N° 643 | Le 21 novembre 2002 | Katia Rouff | Critiques de livres (accès libre)

Le métier d’homme

Alexandre Jollien


éd. Seuil, 2002 (90 p. ; 9 €) | Commander ce livre

Thèmes : Physique, Souffrance

« Je suis un anormal. On l’a dit, assez. Je l’ai senti. Les mouvements des yeux qui passent à l’examen chaque parcelle de mon être me l’apprennent : tel regard fixe le mien puis descend, là précisément où se trouve la preuve qu’il recherche : « Il est handicapé ». Parcours des yeux, quête insistante du talon d’Achille, de la faiblesse. Ce que la plupart des gens perçoivent, c’est l’étrangeté des gestes, la lenteur des paroles. La démarche qui dérange. Ce qui se cache derrière, ils le méconnaissent. Spasmes, rictus, pertes d’équilibre, ils se retranchent derrière un jugement net et tranchant, sans appel : voici un débile. Difficile de changer cette première impression, douloureux de s’y voir réduit sans pouvoir s’expliquer », écrit Alexandre Jollien dans son très beau livre « Le métier d’homme »

Né en suisse en 1975, infirme moteur cérébral (IMC) depuis sa naissance, Alexandre Jollien a vécu 17 ans dans des institutions spécialisées puis s’est tourné vers la philosophie.
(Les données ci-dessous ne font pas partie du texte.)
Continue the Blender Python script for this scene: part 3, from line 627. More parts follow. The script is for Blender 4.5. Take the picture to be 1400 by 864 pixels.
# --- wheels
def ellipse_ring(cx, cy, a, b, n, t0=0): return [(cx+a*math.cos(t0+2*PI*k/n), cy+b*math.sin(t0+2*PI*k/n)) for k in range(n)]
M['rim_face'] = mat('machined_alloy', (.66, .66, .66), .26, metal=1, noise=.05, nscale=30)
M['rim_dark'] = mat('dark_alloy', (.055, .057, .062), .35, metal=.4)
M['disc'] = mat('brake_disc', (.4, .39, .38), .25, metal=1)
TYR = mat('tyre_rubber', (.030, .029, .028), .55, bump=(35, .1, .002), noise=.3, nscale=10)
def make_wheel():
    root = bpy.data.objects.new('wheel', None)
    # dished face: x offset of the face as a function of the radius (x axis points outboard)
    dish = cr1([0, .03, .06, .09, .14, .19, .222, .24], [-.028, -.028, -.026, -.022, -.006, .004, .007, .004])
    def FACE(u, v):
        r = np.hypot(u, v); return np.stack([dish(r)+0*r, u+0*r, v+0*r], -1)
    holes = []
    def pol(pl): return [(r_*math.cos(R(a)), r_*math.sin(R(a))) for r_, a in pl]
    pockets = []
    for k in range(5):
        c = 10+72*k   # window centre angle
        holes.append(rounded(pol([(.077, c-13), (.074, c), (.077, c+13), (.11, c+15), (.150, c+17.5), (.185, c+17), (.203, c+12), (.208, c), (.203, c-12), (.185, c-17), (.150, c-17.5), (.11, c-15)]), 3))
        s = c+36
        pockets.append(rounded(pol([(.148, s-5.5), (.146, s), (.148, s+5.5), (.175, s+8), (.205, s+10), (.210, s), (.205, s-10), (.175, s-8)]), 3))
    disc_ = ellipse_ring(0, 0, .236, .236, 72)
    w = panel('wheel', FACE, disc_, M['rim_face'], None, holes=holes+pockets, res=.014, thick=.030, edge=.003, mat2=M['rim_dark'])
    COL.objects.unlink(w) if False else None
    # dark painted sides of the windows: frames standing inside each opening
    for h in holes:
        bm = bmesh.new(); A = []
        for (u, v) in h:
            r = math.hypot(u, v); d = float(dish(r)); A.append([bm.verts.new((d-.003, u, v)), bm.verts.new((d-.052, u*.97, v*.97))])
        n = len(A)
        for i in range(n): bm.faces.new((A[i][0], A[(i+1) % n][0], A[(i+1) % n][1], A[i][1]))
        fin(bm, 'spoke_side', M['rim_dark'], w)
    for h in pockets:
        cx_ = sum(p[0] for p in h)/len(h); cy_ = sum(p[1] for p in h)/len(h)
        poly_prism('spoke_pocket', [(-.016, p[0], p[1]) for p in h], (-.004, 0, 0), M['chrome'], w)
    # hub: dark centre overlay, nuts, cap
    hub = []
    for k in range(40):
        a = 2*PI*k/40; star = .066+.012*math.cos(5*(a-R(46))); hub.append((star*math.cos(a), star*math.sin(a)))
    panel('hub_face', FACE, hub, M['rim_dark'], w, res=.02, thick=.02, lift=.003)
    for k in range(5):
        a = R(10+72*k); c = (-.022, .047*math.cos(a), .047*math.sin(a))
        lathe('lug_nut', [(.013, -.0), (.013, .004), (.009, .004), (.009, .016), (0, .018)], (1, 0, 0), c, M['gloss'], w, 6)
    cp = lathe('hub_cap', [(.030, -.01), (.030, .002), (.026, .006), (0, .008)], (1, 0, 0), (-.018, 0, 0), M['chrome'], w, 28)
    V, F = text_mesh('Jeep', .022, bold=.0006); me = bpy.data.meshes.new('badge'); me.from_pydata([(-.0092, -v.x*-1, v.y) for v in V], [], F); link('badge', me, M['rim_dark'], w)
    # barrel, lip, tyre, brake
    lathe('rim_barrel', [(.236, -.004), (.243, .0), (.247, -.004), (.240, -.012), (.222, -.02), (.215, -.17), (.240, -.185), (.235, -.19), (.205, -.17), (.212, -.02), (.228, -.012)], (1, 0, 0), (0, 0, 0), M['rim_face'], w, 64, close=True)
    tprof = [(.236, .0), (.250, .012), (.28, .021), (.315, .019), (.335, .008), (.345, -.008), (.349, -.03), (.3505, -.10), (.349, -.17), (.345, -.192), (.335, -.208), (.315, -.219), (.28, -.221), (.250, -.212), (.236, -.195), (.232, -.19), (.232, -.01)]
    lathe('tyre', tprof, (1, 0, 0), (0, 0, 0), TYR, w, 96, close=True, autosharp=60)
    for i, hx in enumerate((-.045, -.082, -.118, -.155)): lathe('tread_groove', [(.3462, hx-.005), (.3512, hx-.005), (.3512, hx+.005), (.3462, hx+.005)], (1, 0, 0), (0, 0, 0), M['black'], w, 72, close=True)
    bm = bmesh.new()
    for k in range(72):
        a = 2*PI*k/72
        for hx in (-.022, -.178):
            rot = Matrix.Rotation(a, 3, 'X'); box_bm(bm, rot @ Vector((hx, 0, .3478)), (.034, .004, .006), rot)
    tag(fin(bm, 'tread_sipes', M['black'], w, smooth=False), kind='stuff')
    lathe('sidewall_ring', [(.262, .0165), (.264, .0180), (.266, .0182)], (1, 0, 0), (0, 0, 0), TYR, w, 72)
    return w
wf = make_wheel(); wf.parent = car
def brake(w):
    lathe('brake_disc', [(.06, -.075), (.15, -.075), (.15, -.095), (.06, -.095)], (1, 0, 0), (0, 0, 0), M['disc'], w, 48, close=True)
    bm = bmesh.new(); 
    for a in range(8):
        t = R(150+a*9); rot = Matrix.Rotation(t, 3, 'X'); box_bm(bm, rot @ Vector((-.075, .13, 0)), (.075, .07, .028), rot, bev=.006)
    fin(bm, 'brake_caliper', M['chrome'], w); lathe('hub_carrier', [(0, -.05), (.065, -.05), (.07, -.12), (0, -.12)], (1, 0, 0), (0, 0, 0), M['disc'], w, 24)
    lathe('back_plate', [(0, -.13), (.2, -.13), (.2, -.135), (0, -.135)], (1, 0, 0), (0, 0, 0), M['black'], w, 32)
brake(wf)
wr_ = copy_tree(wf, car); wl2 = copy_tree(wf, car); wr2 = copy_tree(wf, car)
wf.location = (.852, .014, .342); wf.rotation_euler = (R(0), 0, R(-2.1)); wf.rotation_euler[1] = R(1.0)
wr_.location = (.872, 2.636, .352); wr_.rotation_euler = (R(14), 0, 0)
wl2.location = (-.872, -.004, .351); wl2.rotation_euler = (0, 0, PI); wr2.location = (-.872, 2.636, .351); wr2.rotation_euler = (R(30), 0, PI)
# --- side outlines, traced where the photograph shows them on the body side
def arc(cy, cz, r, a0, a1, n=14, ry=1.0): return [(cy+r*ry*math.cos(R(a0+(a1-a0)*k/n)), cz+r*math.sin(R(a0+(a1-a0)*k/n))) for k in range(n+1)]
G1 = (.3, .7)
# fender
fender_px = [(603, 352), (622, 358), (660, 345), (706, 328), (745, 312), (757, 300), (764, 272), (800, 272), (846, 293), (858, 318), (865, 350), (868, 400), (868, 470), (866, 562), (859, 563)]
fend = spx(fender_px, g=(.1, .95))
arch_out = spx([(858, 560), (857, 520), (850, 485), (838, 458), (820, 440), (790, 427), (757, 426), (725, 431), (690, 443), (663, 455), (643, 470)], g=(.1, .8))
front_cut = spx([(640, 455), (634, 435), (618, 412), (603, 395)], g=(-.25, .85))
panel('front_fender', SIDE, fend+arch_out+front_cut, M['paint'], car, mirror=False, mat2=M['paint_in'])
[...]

Dans son ouvrage, sobre, court, parfois drôle, il fait l’éloge de l’algodicée (connaissance à travers la souffrance) « d’abord l’espérance exigeante que l’épreuve qui m’accable ne m’anéantira pas. Je me dois de lui opposer une résistance, de poursuivre à tout prix l’exercice de ma liberté, de ne pas me laisser vaincre afin de conserver ma joie comme une arme indispensable ». Il explique comment – non sans difficulté – mais dans « un combat joyeux », son expérience et la philosophie l’aident à cheminer dans « Le métier d’homme ». Auteur d’un très remarqué premier livre, Éloge de la faiblesse (éd. Cerf), il donne aujourd’hui des conférences sur le thème de la différence et de la communication.